5 The continuous random variable \(X\) has a triangular distribution with probability density function given by $$f ( x ) = \left\{ \begin{array} { l r } 1 + x & - 1 \leqslant x \leqslant 0
1 - x & 0 \leqslant x \leqslant 1
0 & \text { otherwise } \end{array} \right.$$

1. Show that, for \(0 \leqslant a \leqslant 1\), $$\mathrm { P } ( | X | \leqslant a ) = 2 a - a ^ { 2 } .$$ The random variable \(Y\) is given by \(Y = X ^ { 2 }\).

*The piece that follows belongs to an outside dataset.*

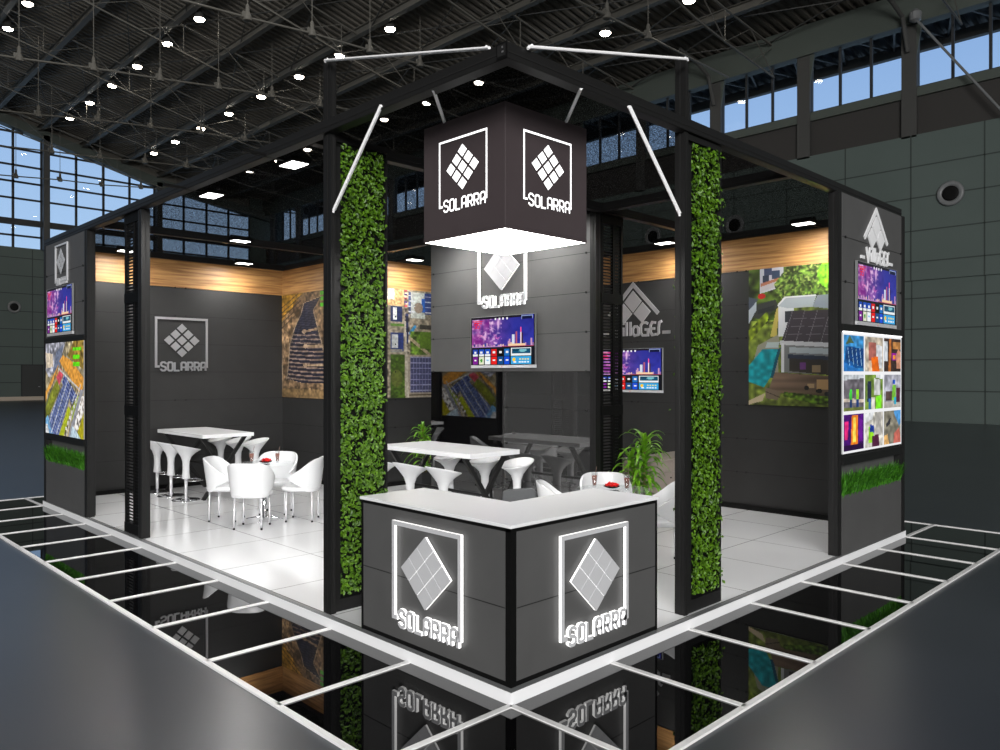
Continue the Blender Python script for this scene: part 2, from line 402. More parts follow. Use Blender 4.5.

2. Express \(\mathrm { P } ( Y \leqslant y )\) in terms of \(y\), for \(0 \leqslant y \leqslant 1\), and hence show that the probability density function of \(Y\) is given by $$g ( y ) = \frac { 1 } { \sqrt { } y } - 1 , \quad \text { for } 0 < y \leqslant 1 .$$
3. Use the probability density function of \(Y\) to find \(\mathrm { E } ( Y )\), and show how the value of \(\mathrm { E } ( Y )\) may also be obtained directly using the probability density function of \(X\).
4. Find \(\mathrm { E } ( \sqrt { } Y )\).